Tulsa International Airport, Designed by Robert Lawton Jones and Inspired by Mies Van Der Rohe, is an Architectural Gem

MORNING MISSION: The statue at the main entrance to Tulsa International Airport is by Robert Weinman, USAAF, and is a 1961 gift from Georgia H. Lloyd Jones. The inscription reads, “During War II 16,000 young men of the United States and Allied Nations received flight training at Tulsa Municipal Airport and subsidiary fields. Of these, 14,000 were trained by the Spartan School of Aeronautics and 2,000 by the United States Army. In memory of these gallant gentlemen – and particularly of the scores who lost their lives in combat – this statue is gratefully dedicated.”
Tulsa’s first airport, called McIntire Field, opened in 1919 on 50 acres of land at approximately Admiral Place and Sheridan Road. By 1928 it was considered the busiest airport in the world. The air traffic was generated by Tulsa’s booming oil economy and its central-midwest location which was convenient for long flight refueling.
By 1930, Tulsa outgrew its first airport and needed more space. A fundraising drive was mounted by our chamber of commerce to acquire 390 acres at Tulsa Internationals present site immediately north of McIntire Field. A photostatic copy of the “Subscription Agreement,” the famous stud horse note which hangs on a wall in my den, raised more than $380,000 to make the purchase possible. The drive was headed by William Skelly and Waite Philips. Forty-six men pledged amounts from $5,000 to $25,000 to make it happen. Signers prominent in Tulsa’s history included the names of: Herndon, Bradshaw, Vandiver, Harwell, Halliburton, Kistler, Abbott, Avery, Brown-Dunkin, Tallbott, Hurley, Clinton, Frates, Barnard, and my grandfather, C.C. Cole
In 1932 a new terminal building opened at the airport which had previously welcomed such notable pilots as Will Rogers, Charles Lindberg, and Amelia Earhart. The building was a streamlined art deco structure, masonry walled with curved corners. It was designed by Frederick V Kershner lead architect for Leon B Senter. Although only one story, it featured a tall central tower and was one of our first public buildings to have fully integrated passenger lobbies and restrooms.

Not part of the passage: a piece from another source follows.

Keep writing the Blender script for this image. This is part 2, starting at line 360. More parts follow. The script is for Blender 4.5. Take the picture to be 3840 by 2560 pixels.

Air traffic continued to increase as flying became an important part of transportation in America. By the mid 1950’s, although Tulsa’s airport was considered average for a midsized city, this second airport was far too small. Robert Lawton Jones, an architect and city planner who came to Tulsa to oversee design work on our Civic Center was selected to design the new terminal. The resulting project put Jones’ architectural firm, Murray Jones Murray on the map and today the terminal is considered one of Tulsa’s architectural icons.
The new building is a mid-century modern Mies Van Der Rohe inspired design with a finely detailed exposed steel and glass structure. Long east and west concourses extend on either side of a central lobby element. Arriving and departing passenger and baggage traffic is efficiently separated and handled. The new building at a cost of $4.2 million opened to much fanfare in 1961. It’s Miesian design became a repeated theme in later Murray Jones Murray work. The old terminal, conflicting with needed runway expansion space, was demolished in 1969. In 2000, Fritz-Bailey Architects added an 800-foot-long fabric canopy along the passenger pick up – drop off sidewalk which is very functional, but doesn’t try to compliment the Miesian design. Other additions have included a large below grade parking structure.
Writing this article brought back fond memories of my last design assignment in my 1967 senior year at OSU which was an airport of the future for planes called SST’s (supersonic transports in the vocabulary of the 1960’s). Airport design has certainly evolved in the years since.